Single out the lines of the material that contain "script" and copy them.

TASK INPUT:

[start]

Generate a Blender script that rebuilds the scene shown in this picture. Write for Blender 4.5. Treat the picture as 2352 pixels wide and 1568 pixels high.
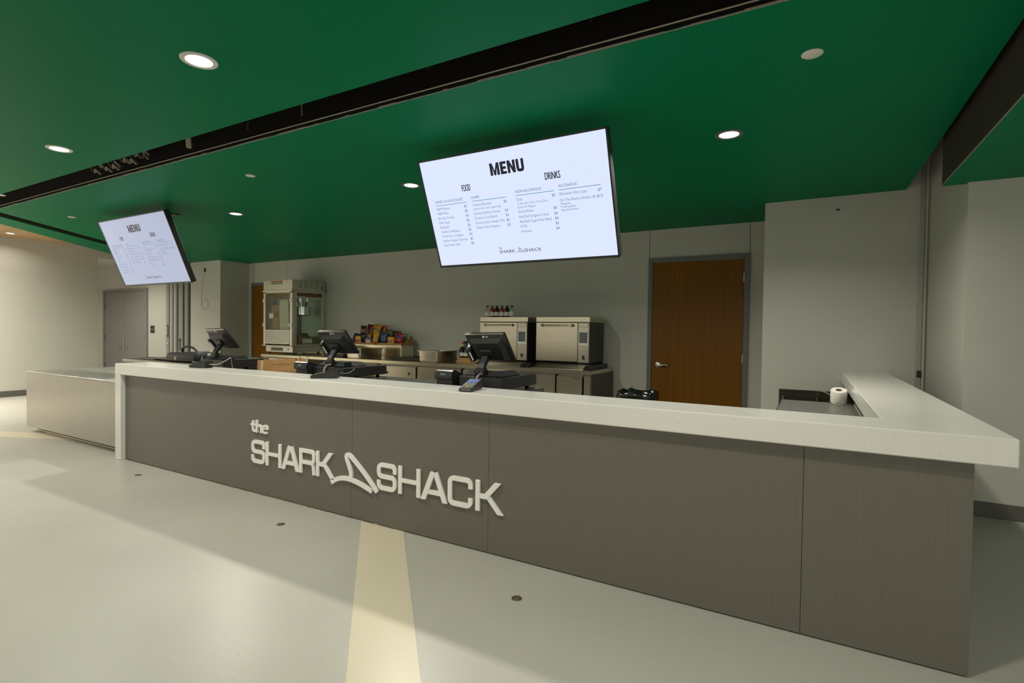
import bpy, bmesh, math, random
from mathutils import Vector, Matrix, Euler
random.seed(7)
for o in list(bpy.data.objects): bpy.data.objects.remove(o)
SC = bpy.context.scene
COL = SC.collection
PI = math.pi

# ------------------------------------------------------------------ camera
cd = bpy.data.cameras.new('camera'); cam = bpy.data.objects.new('camera', cd); COL.objects.link(cam)
YAW, PIT, ROL, FPX = -0.5134, -0.0199, 0.0136, 1201.07
fw = Vector((math.sin(YAW)*math.cos(PIT), math.cos(YAW)*math.cos(PIT), math.sin(PIT)))
rt = Vector((math.cos(YAW), -math.sin(YAW), 0)); up = rt.cross(fw)
rt, up = rt*math.cos(ROL)+up*math.sin(ROL), up*math.cos(ROL)-rt*math.sin(ROL)
M = Matrix((rt, up, -fw)).transposed().to_4x4(); M.translation = Vector((5.4548, -2.3557, 1.2083))
cam.matrix_world = M
cd.sensor_width = 36.0; cd.lens = 36.0*FPX/2352.0; cd.clip_start = 0.05; cd.clip_end = 200
SC.camera = cam

# ------------------------------------------------------------------ world, view, big lights
SC.view_settings.view_transform = 'Standard'
try: SC.view_settings.look = 'None'
except Exception: pass
SC.view_settings.gamma = 1.0
SC.view_settings.use_curve_mapping = False
SC.view_settings.exposure = 0.0
w = bpy.data.worlds.new('world'); SC.world = w; w.use_nodes = True
w.node_tree.nodes['Background'].inputs[0].default_value = (1.0, 0.95, 0.84, 1)
w.node_tree.nodes['Background'].inputs[1].default_value = 0.76
WARM = (1.0, 0.945, 0.83)

def area(name, loc, target, sx, sy, power, color=WARM, spread=PI):
    l = bpy.data.lights.new(name, 'AREA'); l.shape = 'RECTANGLE'; l.size = sx; l.size_y = sy
    l.energy = power; l.color = color; l.spread = spread
    o = bpy.data.objects.new(name, l); COL.objects.link(o); o.location = loc
    d = (Vector(target)-Vector(loc)).normalized()
    xx = Vector((1, -.0605, 0)).normalized(); zz_ = -(d-xx*d.dot(xx)).normalized(); yy = zz_.cross(xx)   # lies along the soffit edge
    o.rotation_euler = Matrix((xx, yy, zz_)).transposed().to_euler()
    return o
# unseen fill strips, added high behind the camera to lift the light
area('unseen_fill_strip', (1.0, -12.0, 8.0), (2.0, -1.5, 0), 16.0, 0.30, 60)
area('unseen_fill_strip', (-9.0, -9.0, 6.5), (-2.5, -1.0, 0), 6.0, 0.3, 250)

# ------------------------------------------------------------------ materials
def nodes(m):
    m.use_nodes = True; nt = m.node_tree; return nt, nt.nodes['Principled BSDF']
def mat(name, col, rough=0.5, metal=0.0, spec=0.5, noise=0.0, nscale=(40, 40, 40), bump=0.0, bscale=None, coat=0.0):
    m = bpy.data.materials.new(name); nt, b = nodes(m)
    b.inputs['Base Color'].default_value = (*col, 1); b.inputs['Roughness'].default_value = rough
    b.inputs['Metallic'].default_value = metal; b.inputs['Specular IOR Level'].default_value = spec
    b.inputs['Coat Weight'].default_value = coat
    if noise or bump:
        tc = nt.nodes.new('ShaderNodeTexCoord'); mp = nt.nodes.new('ShaderNodeMapping')
        mp.inputs['Scale'].default_value = nscale
        nz = nt.nodes.new('ShaderNodeTexNoise'); nz.inputs['Scale'].default_value = 1.0; nz.inputs['Detail'].default_value = 4
        nt.links.new(tc.outputs['Object'], mp.inputs[0]); nt.links.new(mp.outputs[0], nz.inputs[0])
        if noise:
            mr = nt.nodes.new('ShaderNodeMapRange'); mr.inputs[1].default_value = 0.3; mr.inputs[2].default_value = 0.7
            mr.inputs[3].default_value = 1-noise; mr.inputs[4].default_value = 1+noise
            vm = nt.nodes.new('ShaderNodeVectorMath'); vm.operation = 'SCALE'; vm.inputs[0].default_value = col
            nt.links.new(nz.outputs[0], mr.inputs[0]); nt.links.new(mr.outputs[0], vm.inputs['Scale'])
            nt.links.new(vm.outputs[0], b.inputs['Base Color'])
        if bump:
            bp = nt.nodes.new('ShaderNodeBump'); bp.inputs['Strength'].default_value = bump; bp.inputs['Distance'].default_value = 0.002
            nt.links.new(nz.outputs[0], bp.inputs['Height']); nt.links.new(bp.outputs[0], b.inputs['Normal'])
    return m
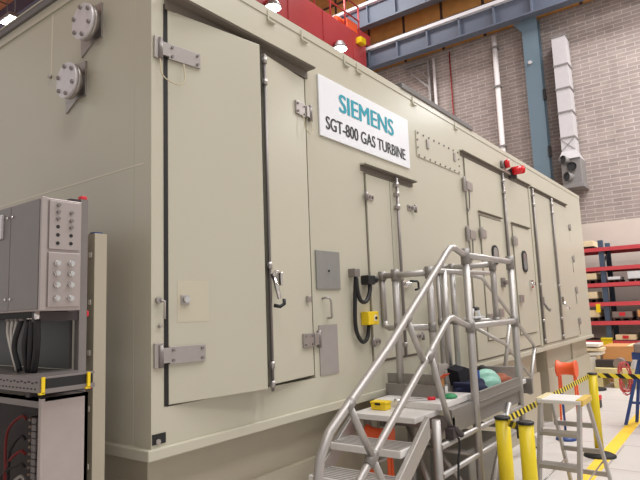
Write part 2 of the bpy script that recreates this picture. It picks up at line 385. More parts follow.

[end]

FINAL RESULT:
Generate a Blender script that rebuilds the scene shown in this picture. Write for Blender 4.5. Treat the picture as 2352 pixels wide and 1568 pixels high.
Write part 2 of the bpy script that recreates this picture. It picks up at line 385. More parts follow.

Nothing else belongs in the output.